Repeat the whole listing exactly.
'''
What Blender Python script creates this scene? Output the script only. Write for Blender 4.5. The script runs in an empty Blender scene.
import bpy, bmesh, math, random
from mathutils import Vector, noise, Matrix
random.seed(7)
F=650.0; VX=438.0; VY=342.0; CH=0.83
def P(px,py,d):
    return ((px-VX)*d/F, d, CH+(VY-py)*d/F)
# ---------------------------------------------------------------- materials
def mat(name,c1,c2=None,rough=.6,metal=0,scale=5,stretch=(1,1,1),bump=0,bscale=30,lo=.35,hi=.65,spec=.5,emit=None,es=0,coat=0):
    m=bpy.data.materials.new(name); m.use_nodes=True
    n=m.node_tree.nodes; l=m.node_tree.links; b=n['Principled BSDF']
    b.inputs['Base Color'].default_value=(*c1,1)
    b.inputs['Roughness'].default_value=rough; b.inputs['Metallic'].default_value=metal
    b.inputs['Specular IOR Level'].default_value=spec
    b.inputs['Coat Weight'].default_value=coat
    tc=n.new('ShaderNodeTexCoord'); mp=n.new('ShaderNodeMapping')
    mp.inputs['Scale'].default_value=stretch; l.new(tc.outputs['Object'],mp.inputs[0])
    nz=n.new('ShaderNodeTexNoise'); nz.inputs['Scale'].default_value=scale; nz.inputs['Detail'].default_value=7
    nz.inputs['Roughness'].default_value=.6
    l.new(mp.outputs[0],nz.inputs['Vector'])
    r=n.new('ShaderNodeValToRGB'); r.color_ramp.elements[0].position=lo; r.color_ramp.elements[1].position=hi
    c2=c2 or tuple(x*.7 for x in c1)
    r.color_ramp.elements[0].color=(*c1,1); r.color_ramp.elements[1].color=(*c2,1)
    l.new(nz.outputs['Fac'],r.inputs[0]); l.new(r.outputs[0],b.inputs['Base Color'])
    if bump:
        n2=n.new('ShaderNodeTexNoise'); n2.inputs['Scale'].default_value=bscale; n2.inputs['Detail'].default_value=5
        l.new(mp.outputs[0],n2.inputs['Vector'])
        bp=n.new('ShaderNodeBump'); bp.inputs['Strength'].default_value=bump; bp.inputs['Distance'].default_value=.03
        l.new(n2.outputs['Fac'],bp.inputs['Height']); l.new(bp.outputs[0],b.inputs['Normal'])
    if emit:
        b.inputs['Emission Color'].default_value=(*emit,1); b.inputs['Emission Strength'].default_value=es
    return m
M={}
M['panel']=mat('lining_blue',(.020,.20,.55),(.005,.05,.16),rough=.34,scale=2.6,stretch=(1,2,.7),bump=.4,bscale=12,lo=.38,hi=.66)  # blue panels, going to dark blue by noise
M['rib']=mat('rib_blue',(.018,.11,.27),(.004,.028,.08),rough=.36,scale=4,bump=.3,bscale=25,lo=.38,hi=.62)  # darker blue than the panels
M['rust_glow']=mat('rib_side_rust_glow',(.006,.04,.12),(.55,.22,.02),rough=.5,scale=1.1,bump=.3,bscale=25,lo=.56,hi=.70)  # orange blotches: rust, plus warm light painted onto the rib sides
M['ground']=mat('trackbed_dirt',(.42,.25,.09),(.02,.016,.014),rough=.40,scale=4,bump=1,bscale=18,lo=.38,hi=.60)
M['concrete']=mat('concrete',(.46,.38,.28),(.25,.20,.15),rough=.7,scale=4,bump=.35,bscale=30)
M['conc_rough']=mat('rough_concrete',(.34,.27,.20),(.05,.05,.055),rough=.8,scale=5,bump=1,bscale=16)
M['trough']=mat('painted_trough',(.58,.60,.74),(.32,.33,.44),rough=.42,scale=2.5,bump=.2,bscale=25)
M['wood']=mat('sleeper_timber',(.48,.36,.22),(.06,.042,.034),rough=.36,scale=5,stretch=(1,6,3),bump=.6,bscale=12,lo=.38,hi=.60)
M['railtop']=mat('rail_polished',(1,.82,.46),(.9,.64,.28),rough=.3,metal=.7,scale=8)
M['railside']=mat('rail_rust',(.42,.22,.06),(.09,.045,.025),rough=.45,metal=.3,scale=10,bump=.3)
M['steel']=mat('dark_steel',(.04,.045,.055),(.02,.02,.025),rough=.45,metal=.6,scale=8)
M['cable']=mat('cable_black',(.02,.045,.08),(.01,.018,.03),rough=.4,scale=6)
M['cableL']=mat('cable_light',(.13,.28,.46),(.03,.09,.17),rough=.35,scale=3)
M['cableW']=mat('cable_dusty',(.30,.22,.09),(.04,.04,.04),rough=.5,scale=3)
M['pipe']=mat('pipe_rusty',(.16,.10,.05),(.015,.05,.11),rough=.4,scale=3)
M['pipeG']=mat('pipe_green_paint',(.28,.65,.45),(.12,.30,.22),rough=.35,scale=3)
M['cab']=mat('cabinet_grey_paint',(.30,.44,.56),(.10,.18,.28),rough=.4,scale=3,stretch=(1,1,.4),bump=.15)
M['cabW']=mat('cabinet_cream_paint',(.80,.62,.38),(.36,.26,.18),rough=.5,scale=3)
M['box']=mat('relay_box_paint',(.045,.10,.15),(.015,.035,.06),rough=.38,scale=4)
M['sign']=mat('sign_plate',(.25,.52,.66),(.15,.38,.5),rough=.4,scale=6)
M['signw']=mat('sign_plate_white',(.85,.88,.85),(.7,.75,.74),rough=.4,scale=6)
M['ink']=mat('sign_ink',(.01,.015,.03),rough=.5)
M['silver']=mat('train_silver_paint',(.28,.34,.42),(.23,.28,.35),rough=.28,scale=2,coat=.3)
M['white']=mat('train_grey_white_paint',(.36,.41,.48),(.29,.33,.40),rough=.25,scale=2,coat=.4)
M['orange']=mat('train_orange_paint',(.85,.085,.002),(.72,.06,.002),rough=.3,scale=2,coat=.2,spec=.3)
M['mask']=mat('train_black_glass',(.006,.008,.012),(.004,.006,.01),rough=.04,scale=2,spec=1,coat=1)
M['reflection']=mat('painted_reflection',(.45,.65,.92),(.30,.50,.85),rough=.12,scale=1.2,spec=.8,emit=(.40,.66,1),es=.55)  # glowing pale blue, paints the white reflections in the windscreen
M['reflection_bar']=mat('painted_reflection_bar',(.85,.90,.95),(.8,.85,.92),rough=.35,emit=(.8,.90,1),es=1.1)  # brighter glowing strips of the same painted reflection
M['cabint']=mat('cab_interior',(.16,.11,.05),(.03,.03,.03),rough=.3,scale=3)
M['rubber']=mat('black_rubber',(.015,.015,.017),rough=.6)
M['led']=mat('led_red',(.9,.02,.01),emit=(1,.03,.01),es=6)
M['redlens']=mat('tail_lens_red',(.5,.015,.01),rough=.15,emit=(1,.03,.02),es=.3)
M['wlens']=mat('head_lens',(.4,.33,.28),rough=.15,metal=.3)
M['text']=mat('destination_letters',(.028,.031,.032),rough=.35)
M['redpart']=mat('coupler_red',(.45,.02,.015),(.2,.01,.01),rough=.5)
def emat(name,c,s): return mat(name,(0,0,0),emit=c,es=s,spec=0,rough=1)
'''
Response to this task.
What Blender Python script creates this scene? Output the script only. Write for Blender 4.5. The script runs in an empty Blender scene.
import bpy, bmesh, math, random
from mathutils import Vector, noise, Matrix
random.seed(7)
F=650.0; VX=438.0; VY=342.0; CH=0.83
def P(px,py,d):
    return ((px-VX)*d/F, d, CH+(VY-py)*d/F)
# ---------------------------------------------------------------- materials
def mat(name,c1,c2=None,rough=.6,metal=0,scale=5,stretch=(1,1,1),bump=0,bscale=30,lo=.35,hi=.65,spec=.5,emit=None,es=0,coat=0):
    m=bpy.data.materials.new(name); m.use_nodes=True
    n=m.node_tree.nodes; l=m.node_tree.links; b=n['Principled BSDF']
    b.inputs['Base Color'].default_value=(*c1,1)
    b.inputs['Roughness'].default_value=rough; b.inputs['Metallic'].default_value=metal
    b.inputs['Specular IOR Level'].default_value=spec
    b.inputs['Coat Weight'].default_value=coat
    tc=n.new('ShaderNodeTexCoord'); mp=n.new('ShaderNodeMapping')
    mp.inputs['Scale'].default_value=stretch; l.new(tc.outputs['Object'],mp.inputs[0])
    nz=n.new('ShaderNodeTexNoise'); nz.inputs['Scale'].default_value=scale; nz.inputs['Detail'].default_value=7
    nz.inputs['Roughness'].default_value=.6
    l.new(mp.outputs[0],nz.inputs['Vector'])
    r=n.new('ShaderNodeValToRGB'); r.color_ramp.elements[0].position=lo; r.color_ramp.elements[1].position=hi
    c2=c2 or tuple(x*.7 for x in c1)
    r.color_ramp.elements[0].color=(*c1,1); r.color_ramp.elements[1].color=(*c2,1)
    l.new(nz.outputs['Fac'],r.inputs[0]); l.new(r.outputs[0],b.inputs['Base Color'])
    if bump:
        n2=n.new('ShaderNodeTexNoise'); n2.inputs['Scale'].default_value=bscale; n2.inputs['Detail'].default_value=5
        l.new(mp.outputs[0],n2.inputs['Vector'])
        bp=n.new('ShaderNodeBump'); bp.inputs['Strength'].default_value=bump; bp.inputs['Distance'].default_value=.03
        l.new(n2.outputs['Fac'],bp.inputs['Height']); l.new(bp.outputs[0],b.inputs['Normal'])
    if emit:
        b.inputs['Emission Color'].default_value=(*emit,1); b.inputs['Emission Strength'].default_value=es
    return m
M={}
M['panel']=mat('lining_blue',(.020,.20,.55),(.005,.05,.16),rough=.34,scale=2.6,stretch=(1,2,.7),bump=.4,bscale=12,lo=.38,hi=.66)  # blue panels, going to dark blue by noise
M['rib']=mat('rib_blue',(.018,.11,.27),(.004,.028,.08),rough=.36,scale=4,bump=.3,bscale=25,lo=.38,hi=.62)  # darker blue than the panels
M['rust_glow']=mat('rib_side_rust_glow',(.006,.04,.12),(.55,.22,.02),rough=.5,scale=1.1,bump=.3,bscale=25,lo=.56,hi=.70)  # orange blotches: rust, plus warm light painted onto the rib sides
M['ground']=mat('trackbed_dirt',(.42,.25,.09),(.02,.016,.014),rough=.40,scale=4,bump=1,bscale=18,lo=.38,hi=.60)
M['concrete']=mat('concrete',(.46,.38,.28),(.25,.20,.15),rough=.7,scale=4,bump=.35,bscale=30)
M['conc_rough']=mat('rough_concrete',(.34,.27,.20),(.05,.05,.055),rough=.8,scale=5,bump=1,bscale=16)
M['trough']=mat('painted_trough',(.58,.60,.74),(.32,.33,.44),rough=.42,scale=2.5,bump=.2,bscale=25)
M['wood']=mat('sleeper_timber',(.48,.36,.22),(.06,.042,.034),rough=.36,scale=5,stretch=(1,6,3),bump=.6,bscale=12,lo=.38,hi=.60)
M['railtop']=mat('rail_polished',(1,.82,.46),(.9,.64,.28),rough=.3,metal=.7,scale=8)
M['railside']=mat('rail_rust',(.42,.22,.06),(.09,.045,.025),rough=.45,metal=.3,scale=10,bump=.3)
M['steel']=mat('dark_steel',(.04,.045,.055),(.02,.02,.025),rough=.45,metal=.6,scale=8)
M['cable']=mat('cable_black',(.02,.045,.08),(.01,.018,.03),rough=.4,scale=6)
M['cableL']=mat('cable_light',(.13,.28,.46),(.03,.09,.17),rough=.35,scale=3)
M['cableW']=mat('cable_dusty',(.30,.22,.09),(.04,.04,.04),rough=.5,scale=3)
M['pipe']=mat('pipe_rusty',(.16,.10,.05),(.015,.05,.11),rough=.4,scale=3)
M['pipeG']=mat('pipe_green_paint',(.28,.65,.45),(.12,.30,.22),rough=.35,scale=3)
M['cab']=mat('cabinet_grey_paint',(.30,.44,.56),(.10,.18,.28),rough=.4,scale=3,stretch=(1,1,.4),bump=.15)
M['cabW']=mat('cabinet_cream_paint',(.80,.62,.38),(.36,.26,.18),rough=.5,scale=3)
M['box']=mat('relay_box_paint',(.045,.10,.15),(.015,.035,.06),rough=.38,scale=4)
M['sign']=mat('sign_plate',(.25,.52,.66),(.15,.38,.5),rough=.4,scale=6)
M['signw']=mat('sign_plate_white',(.85,.88,.85),(.7,.75,.74),rough=.4,scale=6)
M['ink']=mat('sign_ink',(.01,.015,.03),rough=.5)
M['silver']=mat('train_silver_paint',(.28,.34,.42),(.23,.28,.35),rough=.28,scale=2,coat=.3)
M['white']=mat('train_grey_white_paint',(.36,.41,.48),(.29,.33,.40),rough=.25,scale=2,coat=.4)
M['orange']=mat('train_orange_paint',(.85,.085,.002),(.72,.06,.002),rough=.3,scale=2,coat=.2,spec=.3)
M['mask']=mat('train_black_glass',(.006,.008,.012),(.004,.006,.01),rough=.04,scale=2,spec=1,coat=1)
M['reflection']=mat('painted_reflection',(.45,.65,.92),(.30,.50,.85),rough=.12,scale=1.2,spec=.8,emit=(.40,.66,1),es=.55)  # glowing pale blue, paints the white reflections in the windscreen
M['reflection_bar']=mat('painted_reflection_bar',(.85,.90,.95),(.8,.85,.92),rough=.35,emit=(.8,.90,1),es=1.1)  # brighter glowing strips of the same painted reflection
M['cabint']=mat('cab_interior',(.16,.11,.05),(.03,.03,.03),rough=.3,scale=3)
M['rubber']=mat('black_rubber',(.015,.015,.017),rough=.6)
M['led']=mat('led_red',(.9,.02,.01),emit=(1,.03,.01),es=6)
M['redlens']=mat('tail_lens_red',(.5,.015,.01),rough=.15,emit=(1,.03,.02),es=.3)
M['wlens']=mat('head_lens',(.4,.33,.28),rough=.15,metal=.3)
M['text']=mat('destination_letters',(.028,.031,.032),rough=.35)
M['redpart']=mat('coupler_red',(.45,.02,.015),(.2,.01,.01),rough=.5)
def emat(name,c,s): return mat(name,(0,0,0),emit=c,es=s,spec=0,rough=1)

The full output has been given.